Yes, absolutely. I think everything you do in life is useful, and that for an art gallery you need to be a little bit like a ‘Victorinox’ and have a little bit of everything, like a tool box. This is not an industry that allows you to have very many employees: someone to do press, someone to do graphic design. Everything I’ve done throughout my life - educating myself as an artist, being a journalist, working in cultural management, working in new media corporations for a while when the Internet started - all those kinds of work experience come together and allow us to handle the different aspects that the gallery requires. This I believe applies to any situation, everything you’ve done in life is useful. Nothing is a waste of time.

How do you manage to bring local art abroad? Besides the geographical barriers, having such good artists, as you have mentioned, what other obstacles limit international growth and parity? Do you think we will see Argentinian galleries at international fairs in the not so distant future?

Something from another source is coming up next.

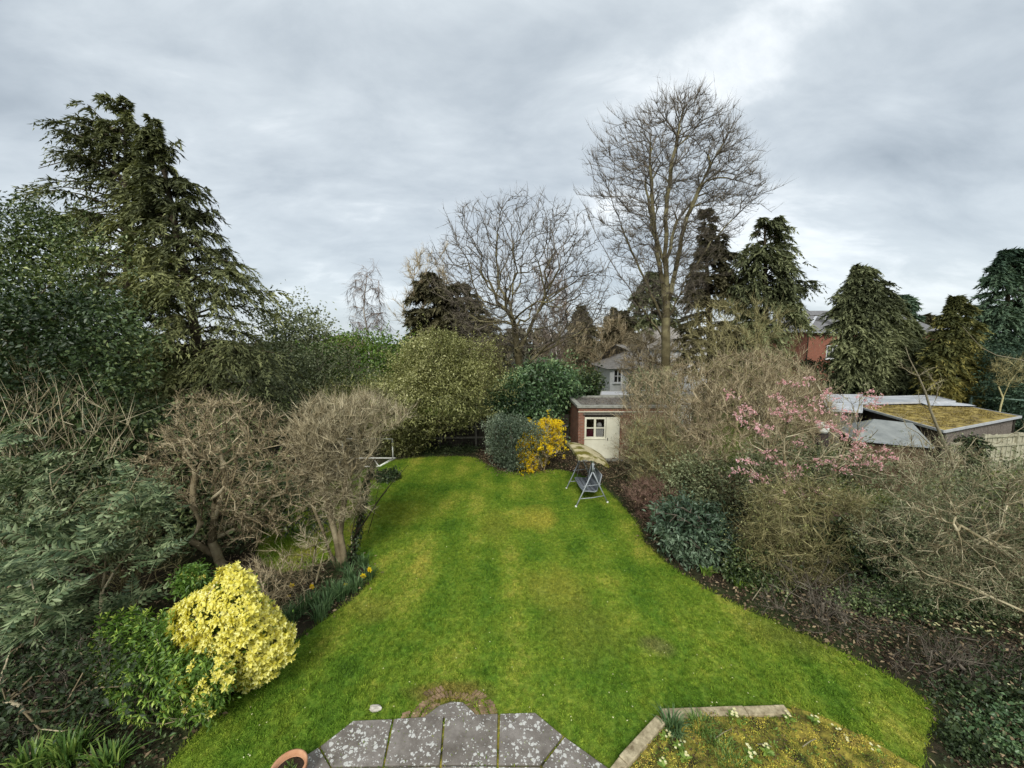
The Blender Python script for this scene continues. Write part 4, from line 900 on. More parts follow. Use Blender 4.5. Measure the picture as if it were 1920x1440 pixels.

Already in the last few years, after ‘Meridiano' was formed, the Argentinian chamber of contemporary art galleries (the idea for which we came up with a couple of years ago and that was legally constituted less than a year and a half ago) and government programs, there are a lot of Argentinian galleries participating in such events abroad. Before, those of us who took part were three, four, five. With this support from the government there are at least fifteen, twenty galleries that have started going to different fairs abroad. The main obstacle we have are custom regulations. Customs have such a level of bureaucracy, requirements and impediment that make taking work abroad a very expensive and lengthy process. Because of this, it happens among other things that we are not allowed for practical reasons to sell Argentinian art to tourists. A tourist that comes to Buenos Aires for three days, wants to but a little piece and take it away under his arm or in his luggage cannot do so, because the paperwork takes days and days. You have to personally go to Ezeiza airport, go to a notary who gives permission, it’s impossible. It is something we have all had meetings with the government about, the same with Abad, the director of the tax collection agency, to try and make it easier. Some day they will realize how absurd it is and fix it, but nowadays that is the main obstacle. Besides that there are the incredibly high costs of transport, that have to do with custom regulations, because it is much cheaper to take a piece oneself. But, because of all these custom impediments, its complicated.